● **What is expected**: Set down the data below without change, skipping the pictures it holds.

● **Dataset content**:

- - - - - - -

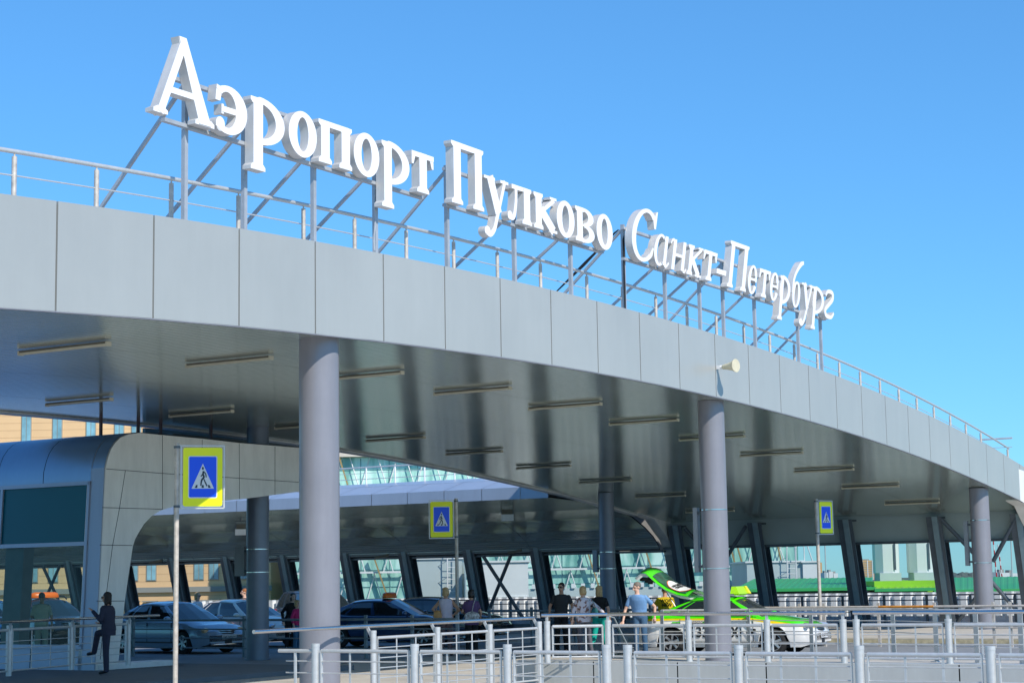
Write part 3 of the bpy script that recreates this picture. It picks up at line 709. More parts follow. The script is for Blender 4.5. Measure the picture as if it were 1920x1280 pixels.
    if ch == 'e': return [sector(w * .47, XH / 2, w * .47, XH / 2 + .015, s * .9, .065, 20, 335), rect(w * .15, XH * .47, w * .90, XH * .56), sector(w * .45, XH / 2, w * .47, XH / 2 + .015, .08, .065, -8, 60)]
    if ch == 'б': return ring(w * .46, XH / 2 - .02, w * .46, XH / 2, s * .85, .065) + [stroke([(.05, XH * .5), (.04, XH * .95), (w * .3, XH * 1.3), (w * .75, CAP * 1.02), (w + .04, CAP * 1.08)], [.12, .11, .10, .13, .08])]
    if ch == 'г': return [stroke([(.04, XH * .80), (w * .25, XH * .98), (w * .70, XH * .97), (w * .78, XH * .74), (w * .45, XH * .50), (w * .12, XH * .26), (w * .25, XH * .05), (w * .75, XH * .03), (w * 1.0, XH * .22)], [.08, .10, .11, .13, .13, .12, .11, .10, .07])]
    if ch == '-': return [rect(0, XH * .33, w, XH * .50)]
    return [rect(0, 0, w, XH)]
# (glyph, left pixel, right pixel, italic)
LET = [('А', 288, 405, 0), ('э', 404.5, 463.5, 0), ('р', 470, 534.4, 0), ('о', 541.5, 594.3, 0), ('п', 598, 661, 0), ('о', 663.4, 711.4, 0), ('р', 715.7, 768.5, 0), ('т', 772.8, 814, 0),
       ('П', 847, 908.5, 0), ('у', 910, 954, 0), ('л', 953, 996.5, 0), ('к', 1002, 1045, 0), ('о', 1044, 1077.5, 0), ('в', 1080, 1115.5, 0), ('о', 1118.7, 1149, 0),
       ('С', 1183, 1226, 1), ('а', 1226.5, 1255, 1), ('н', 1259, 1286, 1), ('к', 1290, 1317, 1), ('т', 1318, 1343, 1), ('-', 1344, 1361.5, 1), ('П', 1365, 1401, 1), ('e', 1402.6, 1420, 1), ('т', 1423, 1443.4, 1), ('e', 1443.8, 1460.3, 1),
       ('р', 1461.5, 1482, 1), ('б', 1485.6, 1501.5, 1), ('у', 1503, 1524, 1), ('р', 1523.5, 1545, 1), ('г', 1546, 1564, 1)]
PH = .30
names_l = {'А': 'capital A'}
for i, (ch, xl, xr, it) in enumerate(LET):
    ul_ = u_at(xl, VS, 8.95); ur_ = u_at(xr, VS, 8.95); w = ur_ - ul_
    S = (.235 if ch in 'АПС' else .225) if not it else (.185 if ch in 'ПС' else .16)
    sh = .29 if it else 0.0
    polys = glyph(ch, w, S)
    b = MB()
    for k, poly in enumerate(polys):
        pl = [(x + sh * (y - PH), y) for x, y in poly]
        # signed area: make counter-clockwise
        A = sum(pl[j][0] * pl[(j + 1) % len(pl)][1] - pl[(j + 1) % len(pl)][0] * pl[j][1] for j in range(len(pl)))
        if A < 0: pl = pl[::-1]
        f0_ = len(b.f)
        b.mi = 1
        b.prism(pl, P(ul_, VS, ZB), AXU, AXZ, AXV, -TH + .002 * k, -.0025 * k)
        b.m[f0_] = 0
    o = b.build('letter', [M['letter'], M['letter_side']], sign, smooth=True, flat_angle=28)
# frame
pxs = [349, 461, 591, 707, 842, 968, 1074, 1174, 1251, 1316, 1360, 1419, 1500, 1543]
ptop = {842: 9.35, 1174: 9.35, 1360: 9.3, 349: 9.35}
pu = [u_at(x, VS - .26, 7.45) for x in pxs]
for x, u in zip(pxs, pu):
    b = MB(); zt1 = ptop.get(x, 9.0); b.ubox(u - .036, u + .036, VS - .33, VS - .26, zt(u) - .05, zt1); b.build('post', M['sign_steel'], sign)
    b = MB(); b.bar(P(u, VS - .33, zt1 - .12), P(u - .02, VS - 2.45, zt(u) - .1), .05, .05); b.build('raking_brace', M['sign_steel'], sign)
for x0, x1 in ((318, 815), (846, 1150), (1180, 1562)):
    a = u_at(x0, VS, 8.9); c = u_at(x1, VS, 8.9)
    for z in (8.56, 9.22):
        b = MB(); b.ubox(a + .1, c - .1, VS - .26, VS - TH - .005, z, z + .055); b.build('frame_rail', M['sign_steel'], sign)
# cables
b = MB()
def wire(b, pts, r=.012): b.tube(pts, r, 6)
u = pu[3]; wire(b, [P(u - .06, VS - .25, 8.5), P(u - .08, VS - .25, 8.2), P(u - .05, VS - .25, 7.9), P(u - .10, VS - .25, 7.7), P(u - .08, VS - .25, 7.45)]); wire(b, [P(u - .05, VS - .25, 8.4), P(u - .06, VS - .25, 8.0), P(u - .11, VS - .25, 7.6), P(u - .10, VS - .25, 7.45)])
b.build('cable', M['sign_steel'], sign)
b = MB(); u = pu[7]
for k in range(4): wire(b, [P(u - .05 - .02 * k, VS - .24, 9.1 - .03 * k), P(u - .06 - .015 * k, VS - .24, 8.5), P(u - .05 - .02 * k, VS - .24, 8.0), P(u - .06 - .012 * k, VS - .24, 7.5)], .010)
for k in range(3): wire(b, [P(u - .06, VS - .36 - .04 * k, 9.24 - .02 * k), P(u - .07, VS - 1.2, 8.62 - .03 * k), P(u - .08, VS - 2.4, 7.66 + .02 * k)], .014)
b.build('cable', M['blackplastic'], sign)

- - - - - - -

● **Result for this exercise**:
Write part 3 of the bpy script that recreates this picture. It picks up at line 709. More parts follow. The script is for Blender 4.5. Measure the picture as if it were 1920x1280 pixels.
    if ch == 'e': return [sector(w * .47, XH / 2, w * .47, XH / 2 + .015, s * .9, .065, 20, 335), rect(w * .15, XH * .47, w * .90, XH * .56), sector(w * .45, XH / 2, w * .47, XH / 2 + .015, .08, .065, -8, 60)]
    if ch == 'б': return ring(w * .46, XH / 2 - .02, w * .46, XH / 2, s * .85, .065) + [stroke([(.05, XH * .5), (.04, XH * .95), (w * .3, XH * 1.3), (w * .75, CAP * 1.02), (w + .04, CAP * 1.08)], [.12, .11, .10, .13, .08])]
    if ch == 'г': return [stroke([(.04, XH * .80), (w * .25, XH * .98), (w * .70, XH * .97), (w * .78, XH * .74), (w * .45, XH * .50), (w * .12, XH * .26), (w * .25, XH * .05), (w * .75, XH * .03), (w * 1.0, XH * .22)], [.08, .10, .11, .13, .13, .12, .11, .10, .07])]
    if ch == '-': return [rect(0, XH * .33, w, XH * .50)]
    return [rect(0, 0, w, XH)]
# (glyph, left pixel, right pixel, italic)
LET = [('А', 288, 405, 0), ('э', 404.5, 463.5, 0), ('р', 470, 534.4, 0), ('о', 541.5, 594.3, 0), ('п', 598, 661, 0), ('о', 663.4, 711.4, 0), ('р', 715.7, 768.5, 0), ('т', 772.8, 814, 0),
       ('П', 847, 908.5, 0), ('у', 910, 954, 0), ('л', 953, 996.5, 0), ('к', 1002, 1045, 0), ('о', 1044, 1077.5, 0), ('в', 1080, 1115.5, 0), ('о', 1118.7, 1149, 0),
       ('С', 1183, 1226, 1), ('а', 1226.5, 1255, 1), ('н', 1259, 1286, 1), ('к', 1290, 1317, 1), ('т', 1318, 1343, 1), ('-', 1344, 1361.5, 1), ('П', 1365, 1401, 1), ('e', 1402.6, 1420, 1), ('т', 1423, 1443.4, 1), ('e', 1443.8, 1460.3, 1),
       ('р', 1461.5, 1482, 1), ('б', 1485.6, 1501.5, 1), ('у', 1503, 1524, 1), ('р', 1523.5, 1545, 1), ('г', 1546, 1564, 1)]
PH = .30
names_l = {'А': 'capital A'}
for i, (ch, xl, xr, it) in enumerate(LET):
    ul_ = u_at(xl, VS, 8.95); ur_ = u_at(xr, VS, 8.95); w = ur_ - ul_
    S = (.235 if ch in 'АПС' else .225) if not it else (.185 if ch in 'ПС' else .16)
    sh = .29 if it else 0.0
    polys = glyph(ch, w, S)
    b = MB()
    for k, poly in enumerate(polys):
        pl = [(x + sh * (y - PH), y) for x, y in poly]
        # signed area: make counter-clockwise
        A = sum(pl[j][0] * pl[(j + 1) % len(pl)][1] - pl[(j + 1) % len(pl)][0] * pl[j][1] for j in range(len(pl)))
        if A < 0: pl = pl[::-1]
        f0_ = len(b.f)
        b.mi = 1
        b.prism(pl, P(ul_, VS, ZB), AXU, AXZ, AXV, -TH + .002 * k, -.0025 * k)
        b.m[f0_] = 0
    o = b.build('letter', [M['letter'], M['letter_side']], sign, smooth=True, flat_angle=28)
# frame
pxs = [349, 461, 591, 707, 842, 968, 1074, 1174, 1251, 1316, 1360, 1419, 1500, 1543]
ptop = {842: 9.35, 1174: 9.35, 1360: 9.3, 349: 9.35}
pu = [u_at(x, VS - .26, 7.45) for x in pxs]
for x, u in zip(pxs, pu):
    b = MB(); zt1 = ptop.get(x, 9.0); b.ubox(u - .036, u + .036, VS - .33, VS - .26, zt(u) - .05, zt1); b.build('post', M['sign_steel'], sign)
    b = MB(); b.bar(P(u, VS - .33, zt1 - .12), P(u - .02, VS - 2.45, zt(u) - .1), .05, .05); b.build('raking_brace', M['sign_steel'], sign)
for x0, x1 in ((318, 815), (846, 1150), (1180, 1562)):
    a = u_at(x0, VS, 8.9); c = u_at(x1, VS, 8.9)
    for z in (8.56, 9.22):
        b = MB(); b.ubox(a + .1, c - .1, VS - .26, VS - TH - .005, z, z + .055); b.build('frame_rail', M['sign_steel'], sign)
# cables
b = MB()
def wire(b, pts, r=.012): b.tube(pts, r, 6)
u = pu[3]; wire(b, [P(u - .06, VS - .25, 8.5), P(u - .08, VS - .25, 8.2), P(u - .05, VS - .25, 7.9), P(u - .10, VS - .25, 7.7), P(u - .08, VS - .25, 7.45)]); wire(b, [P(u - .05, VS - .25, 8.4), P(u - .06, VS - .25, 8.0), P(u - .11, VS - .25, 7.6), P(u - .10, VS - .25, 7.45)])
b.build('cable', M['sign_steel'], sign)
b = MB(); u = pu[7]
for k in range(4): wire(b, [P(u - .05 - .02 * k, VS - .24, 9.1 - .03 * k), P(u - .06 - .015 * k, VS - .24, 8.5), P(u - .05 - .02 * k, VS - .24, 8.0), P(u - .06 - .012 * k, VS - .24, 7.5)], .010)
for k in range(3): wire(b, [P(u - .06, VS - .36 - .04 * k, 9.24 - .02 * k), P(u - .07, VS - 1.2, 8.62 - .03 * k), P(u - .08, VS - 2.4, 7.66 + .02 * k)], .014)
b.build('cable', M['blackplastic'], sign)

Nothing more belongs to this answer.